Im Verborgenen

San Francisco, Los Angeles, San Diego: Nachdem wir die Metropolen an der kalifornischen Westküste hinter uns gelassen haben, sind wir nun in Escondido gelandet.

Bis 2006 kannte Esconcido plusminus kein Mensch, sieht man von den rund 150 000 Leuten ab, die hier, auf 33°7’29“ Nord und 117°4’51“ West, leben. Doch dann setzten Eric Clapton und J.J. Cale dem Städchen mit der CD „The road to Escondido“ ein Denkmal, das ein Jahr später mit einem Grammy als „bestes zeitgenössisches Blues-Album“ vergoldet wurde.

Seither ist Escondido zwar nicht ununterbrochen in aller Munde, aber immerhin: ein bisschen ein Begriff.

Wenn man Bürgermeister Sam Abed glauben darf – eine gewisse Vorsicht ist geboten; schliesslich will er seine 1888 erfundene Stadt ja in einem möglichst schattenfreien Licht präsentieren – handelt es sich bei Escondido um eine „vibrant community with just the right mix of small town friendlyness and big-city buzz“.

„Vibrant“ und „buzz„: Das kann man mit Blick auf die jungen Mexikanerinnen und Mexikaner, die sich im Motelzimmer unten rechts auf dem Bild eingenistet haben, wohl sagen: Morgens um 4.20 Uhr kommt deren Party gerade erst so richtig in Schwung. Allpott fahren neue Gäste vor, um den Raum mit mindestens einer Flasche Hochprozentigem bewaffnet zu stürmen, und ehrlich gesagt täte es mich nicht wundern, wenn der eine Festbruder oder die andere Festschwester sich zwischendurch sogar eine Ladung Haschisch in die Venen schiessen würde.

Openair gehts nicht viel zivilisierter zu und her: Auf dem Vorplatz warfen sich zwei Schwarze soeben mit bis zum Anschlag aufgedrehten Lautsprechern eine halbe Ewigkeit lang „Motherfucker“ und Artverwandtes an den Kopf. Irgendwie gings um einen Job und darum, dass Zeitgenossen ihrer Couleur ohnehin keine Chance hätten, einen solchen zu bekommen.

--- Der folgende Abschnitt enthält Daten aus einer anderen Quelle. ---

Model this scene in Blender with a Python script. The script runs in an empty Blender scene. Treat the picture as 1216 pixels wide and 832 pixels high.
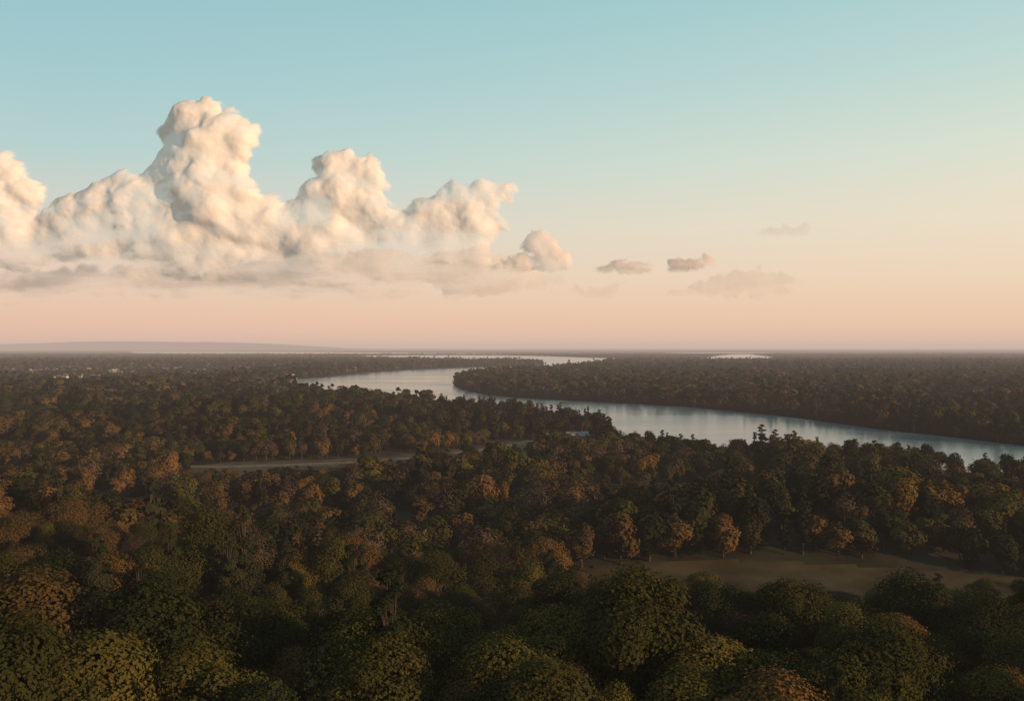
import bpy, math, numpy as np
from mathutils import Vector
scene = bpy.context.scene
rng = np.random.default_rng(7)
HAZE = True

# ------------------------------------------------------------------ helpers
def link(o): scene.collection.objects.link(o); return o
def sstep(a, b, x):
    t = np.clip((x - a) / (b - a), 0, 1); return t * t * (3 - 2 * t)
def vhash(xi, yi, seed):
    h = (xi * 374761393 + yi * 668265263 + seed * 974634777) & 0xffffffff
    h = ((h ^ (h >> 13)) * 1274126177) & 0xffffffff
    h = h ^ (h >> 16)
    return (h & 0xffffff) / float(0xffffff)
def vnoise(x, y, seed=0):
    xi = np.floor(x).astype(np.int64); yi = np.floor(y).astype(np.int64)
    fx = x - xi; fy = y - yi
    fx = fx * fx * (3 - 2 * fx); fy = fy * fy * (3 - 2 * fy)
    a = vhash(xi, yi, seed); b = vhash(xi + 1, yi, seed)
    c = vhash(xi, yi + 1, seed); d = vhash(xi + 1, yi + 1, seed)
    return (a * (1 - fx) + b * fx) * (1 - fy) + (c * (1 - fx) + d * fx) * fy
def fbm(x, y, seed=0, octv=5):
    s = 0; a = 0.5; t = 0
    for i in range(octv):
        s = s + a * vnoise(x, y, seed + i * 17); t += a
        x = x * 2.03 + 11.3; y = y * 2.03 + 5.7; a *= 0.5
    return s / t
def mesh_from(name, V, F, mats=(), mi=None, smooth=False, attrs=None):
    V = np.asarray(V, dtype=np.float32); F = np.asarray(F, dtype=np.int32)
    me = bpy.data.meshes.new(name)
    n, k = F.shape
    me.vertices.add(len(V)); me.vertices.foreach_set("co", V.ravel())
    me.loops.add(n * k); me.loops.foreach_set("vertex_index", F.ravel())
    me.polygons.add(n); me.polygons.foreach_set("loop_start", np.arange(0, n * k, k, dtype=np.int32))
    me.polygons.foreach_set("use_smooth", np.full(n, smooth))
    for m in mats: me.materials.append(m)
    if mi is not None: me.polygons.foreach_set("material_index", np.asarray(mi, dtype=np.int32))
    me.update(calc_edges=True)
    if attrs:
        for an, arr in attrs.items():
            at = me.attributes.new(an, 'FLOAT', 'POINT')
            at.data.foreach_set("value", np.asarray(arr, dtype=np.float32))
    return me
def inpoly(x, y, poly):
    ins = np.zeros(x.shape, bool); n = len(poly)
    for i in range(n):
        x1, y1 = poly[i]; x2, y2 = poly[(i + 1) % n]
        if y1 == y2: continue
        c = ((y1 > y) != (y2 > y)) & (x < (x2 - x1) * (y - y1) / (y2 - y1) + x1)
        ins ^= c
    return ins
def polydist(x, y, pts, closed=True):
    d = np.full(x.shape, 1e9); n = len(pts)
    for i in range(n if closed else n - 1):
        ax, ay = pts[i]; bx, by = pts[(i + 1) % n]
        dx, dy = bx - ax, by - ay
        t = np.clip(((x - ax) * dx + (y - ay) * dy) / (dx * dx + dy * dy + 1e-9), 0, 1)
        d = np.minimum(d, np.hypot(x - ax - t * dx, y - ay - t * dy))
    return d
def smooth_poly(pts, it=2):
    for _ in range(it):
        q = []; n = len(pts)
        for i in range(n):
            a = pts[i]; b = pts[(i + 1) % n]
            q.append((a[0] * .75 + b[0] * .25, a[1] * .75 + b[1] * .25))
            q.append((a[0] * .25 + b[0] * .75, a[1] * .25 + b[1] * .75))
        pts = q
    return pts

# ------------------------------------------------------------------ materials
def newmat(name):
    m = bpy.data.materials.new(name); m.use_nodes = True
    nt = m.node_tree; nt.nodes.clear()
    out = nt.nodes.new('ShaderNodeOutputMaterial')
    return m, nt, out
def N(nt, t, **kw):
    n = nt.nodes.new(t)
    for k, v in kw.items(): setattr(n, k, v)
    return n
def ramp(nt, stops, fac=None):
    r = nt.nodes.new('ShaderNodeValToRGB')
    e = r.color_ramp.elements
    while len(e) > 1: e.remove(e[-1])
    e[0].position = stops[0][0]; e[0].color = (*stops[0][1], 1)
    for p, c in stops[1:]:
        q = e.new(p); q.color = (*c, 1)
    if fac is not None: nt.links.new(fac, r.inputs[0])
    return r
def math_(nt, op, a, b=None):
    n = nt.nodes.new('ShaderNodeMath'); n.operation = op
    for i, v in enumerate((a, b)):
        if v is None: continue
        if isinstance(v, (int, float)): n.inputs[i].default_value = v
        else: nt.links.new(v, n.inputs[i])
    return n.outputs[0]

def leaf_mat(name, stops, transl=0.3):
    m, nt, out = newmat(name); L = nt.links
    oi = N(nt, 'ShaderNodeObjectInfo'); at = N(nt, 'ShaderNodeAttribute', attribute_name='tint')
    geo = N(nt, 'ShaderNodeNewGeometry')
    nz = N(nt, 'ShaderNodeTexNoise'); nz.inputs['Scale'].default_value = 0.011; nz.inputs['Detail'].default_value = 1
    L.new(geo.outputs['Position'], nz.inputs['Vector'])
    f = math_(nt, 'MULTIPLY', oi.outputs['Random'], 0.65)
    f2 = math_(nt, 'MULTIPLY', at.outputs['Fac'], 0.3)
    f3 = math_(nt, 'MULTIPLY', nz.outputs['Fac'], 0.9)
    s = math_(nt, 'ADD', math_(nt, 'ADD', f, f2), f3)
    s = math_(nt, 'SUBTRACT', s, 0.48)
    r = ramp(nt, stops, s)
    d = N(nt, 'ShaderNodeBsdfDiffuse'); L.new(r.outputs[0], d.inputs[0])
    if transl > 0:
        t = N(nt, 'ShaderNodeBsdfTranslucent')
        mx = N(nt, 'ShaderNodeMixShader'); mx.inputs[0].default_value = transl
        L.new(r.outputs[0], t.inputs[0])
        L.new(d.outputs[0], mx.inputs[1]); L.new(t.outputs[0], mx.inputs[2])
        L.new(mx.outputs[0], out.inputs[0])
    else: L.new(d.outputs[0], out.inputs[0])
    return m
LEAF_G = leaf_mat('foliage_green', [(0, (.013, .018, .008)), (.3, (.025, .028, .010)), (.55, (.045, .042, .012)), (.8, (.088, .070, .017)), (1, (.14, .096, .022))], .15)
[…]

Andrerseits: Wer sich schon vor Sonnenaufgang so unflätig benimmt, kann natürlich mit noch so guten Zeugnissen und wohlwollendsten Referenzen von Personalbüro zu Personalbüro tingeln, ohne es auch nur einmal bis ins Sekretariat zu schaffen.

Auf Deutsch bedeutet „Escondido“ soviel wie „abgelegen“, „geheim“ oder „verborgen“. Das Management unserer Unterkunft tut alles, um dieser Prämisse gerecht zu werden: Auf der Website des Motels ist eine andere Adresse angegeben als jene, an der es sich tatsächlich befindet.

Das Keuchen, das von aussen in unser Zimmer dringt, braucht also nicht zwingend aus dem Sodomista und Gomorrhista zu kommen, in dem es sich unsere dunkelhäutigen Nachbarinnen und Nachbarn gemütlich gemacht haben. Möglicherweise handelt es sich dabei nur um das erschöpfte Japsen des Navis in unserem Auto.